I read Govindan Kutty’s story in Indian Express about the Book that Vanished, as I returned home in Kozhikode a few days later. But I kept on my search for the book and the next year as I went to Burdwan University in Bengal for a seminar as chairman of the Calicut University Union, I strayed into the College Street in Kolkata and got a copy of the book from another leftist book store there. By then Indira Gandhi was back in power in Delhi.

(The nation celebrated the 91st birth anniversary of Indira Gandhi earlier this week, on November 19.)

4 comments:

princemyshkin said...

reminds me of a more recent book that was made to vanish - Hamish McDonald's Polyester Prince
different times - same methods of censorship!!!

Unknown said...

K Govindan Kutty writes in an email:

thanks. i suspect i am becoming famous. i went through your blog. i am sure there should be some response from friends and foes.

i guess i had got a copy of the book before publishing the eport. s moolgaokar,who was my chief editor in those days,someone notorious for his niggardliness
in giving compliments, sent me a a note through a n dar, who was then editor of express news ervice.

dar thought it was equal to any great award.

i am not sure if got hold of the book from an unsuspecting pph shop assistant or from a friend. perhaps pauly. i think of pauly with whom i spent long hours in ajoy bhawan and elsewhere. we had a creative evening in secunderabad club where n e balaram lost his war to reform cpi and dump its democratic centralism which, according to him, was a silly euphemism for the general secretary''s autocracy.

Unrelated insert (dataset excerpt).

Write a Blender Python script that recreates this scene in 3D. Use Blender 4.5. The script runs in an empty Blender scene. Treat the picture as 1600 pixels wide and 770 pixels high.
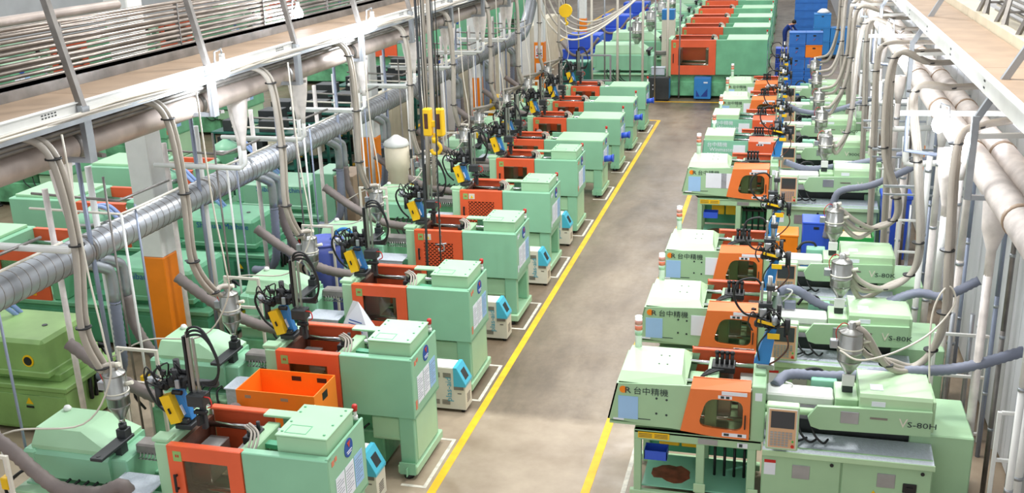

that was when bardhan came up to the top job.

i thought balaram, a great intellectual, should have been at the helm.i still have his copy of george amado's shepherds of the night. balaram had read amado long before our writers had heard about him.
so long.

RVG said...

Dear Chekkutty sab,
I read the Mathrubhumi article also, and it brought back some nostalgic memories, even though I was not affiliated to any political party during my student days.
The story about 'rewriting history' is indeed very relevant. I suspect it is the weakness of all authority to want to do it, and a few attempt it.
There is the famous precedent of the founder of the Chin dynasty, (from whom China got it's name), Shih Huang Ti, which literally means the First Emperor, (which means he must have assumed it himself), and then proceeded to destroy all evidence to the contrary. Books on history were considered subversive and destroyed. Scholars who protested were branded and sent to labor camps.
Yes, history repeats itself!
RVG

Unknown said...

Damodar Prasad writes in an email:

That was a good read!

One of Kundera's novels-don't remember which one- farewell party or laughable loves or some other- the novel begins with an appearance and disappearance of a character in two different periods from the photograph. This was done in a period before digital image manipulation.